Digital Learning

(left to right) Moderator Jeremy Roschelle, Naomi Baron, Mimi Ito, John Pane, James Pellegrino

Moderator:

Jeremy Roschelle, PhD
Co-Director of the Center for Technology in Learning
SRI International

Panelists:

Naomi Baron, PhD
Executive Director,
Center for Teaching, Research and Learning,
Professor of Linguistics
American University

Mimi Ito, PhD
Cultural Anthropologist of Computer Use,
John D. and Catherine T. MacArthur Chair in Digital Media and Technology,
Director of the Digital Media and Learning Hub,

University of California, Irvine

John F. Pane, PhD
Distinguished Chair in Education Innovation;
Professor,
Pardee RAND Graduate School;
Senior Scientist,

RAND Corporation

James W. Pellegrino, PhD
Liberal Arts and Sciences Distinguished Professor,
Distinguished Professor of Education,
Co-Director of Learning Sciences Research Institute,
University of Illinois at Chicago

Graphic Illustration – Digital Learning

Graphic Illustration – Digital Learning

Schools today are responsible for equipping students with more knowledge and more complex skills than ever before. To meet rising aspirations while engaging students, educators seek to build on technology’s instructional potential. Of course, educators also wish to avoid possible negative effects on teaching and learning.

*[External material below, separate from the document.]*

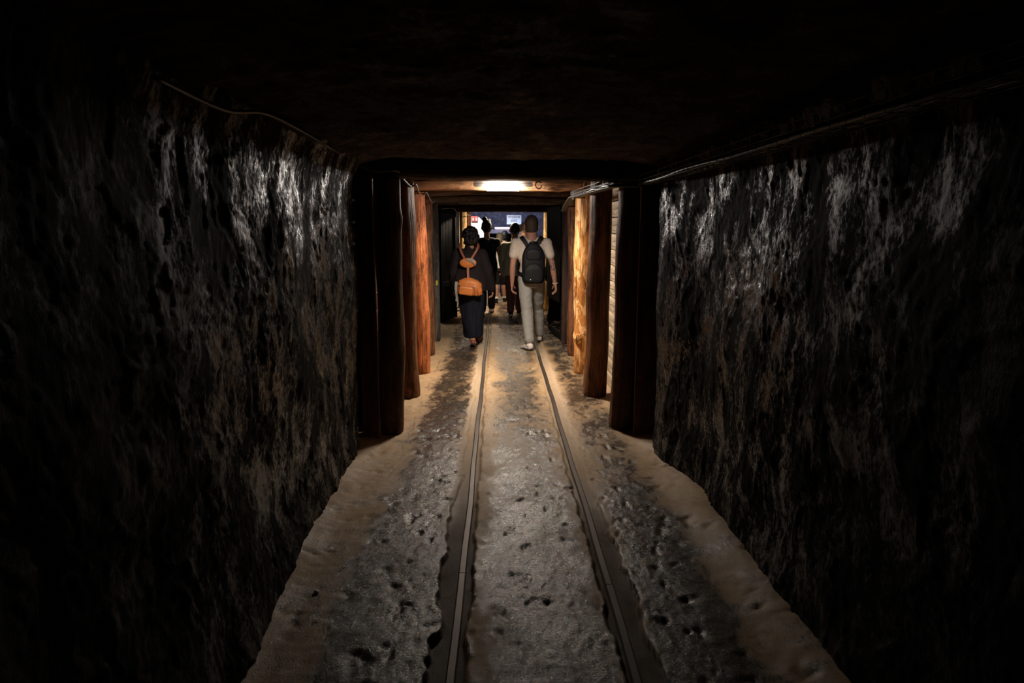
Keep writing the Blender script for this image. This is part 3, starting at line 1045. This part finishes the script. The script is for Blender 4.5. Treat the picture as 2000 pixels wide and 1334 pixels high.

Digital textbooks are one example of how technology can be used (although many other models of effective technologies exist). Digital textbooks can be distributed at scale and rapidly updated. They can add interactivity, visualization, and other features, and thereby enable a rich set of learning activities. In most cases, digital textbooks can save money for school systems or individuals. Educators seek to take advantage of features such as these. On the other hand, a cross-national survey of university students found that when doing school work, if cost were the same, 87% would refer to read in print. Research suggests they may be right to do so.  Readers of electronic course materials do much more multitasking and are highly susceptible to distraction. In fact, 92% of students in the survey said they concentrate best when reading in print. Thus educators need to consider both advantages and potential disadvantages before committing to use of digital course materials.

Graphic Illustration – Digital Learning

Graphic Illustration – Digital Learning

More generally, traditional education was built around restricted access to information.  Traditional education emphasized uniformity:  managed, orderly teaching and learning, broadly applicable standards, and rigid, regular, efficient evaluation.  In contrast, children today grow up with information abundance.  This can encourage informal, demand-driven, networked learning in more fluid, social, peer-based environments.  Teens see the Internet as a lifeline, but many adults have concerns about distractions or other problems with its use in formal educational contexts. The MacArthur Foundation’s Digital Media and Learning Initiative and Connected Learning Research Network seeks to discover how young people are living and learning with digital media, and to improve the quality of their learning, education, and intergenerational connection.  Research that uncovers examples of gaming, fandom, and other online-activated youth interests may help.

A further concern is that the proliferation of digital media tools may be exacerbating inequity.  In may be that the well-supported and well-equipped children of the “creative class” are acquiring what one speaker called “superpowers”, while their peers with fewer resources and weaker support systems are more susceptible to distraction.  Such differences may compound the difficulty of speaking meaningfully about media effects on “children” as an undifferentiated group.

In light of these divergences, the greatest value of technology may not be related to making traditional models of schooling more efficient, but rather, in making it possible to personalize educational experiences at a large scale and creating better access to learning opportunities beyond the classroom.  Such changes may advance schools’ ability to cultivate what one speaker described as students’ “21st century competencies” – rich thinking, argumentation, evidence evaluation, and collaboration.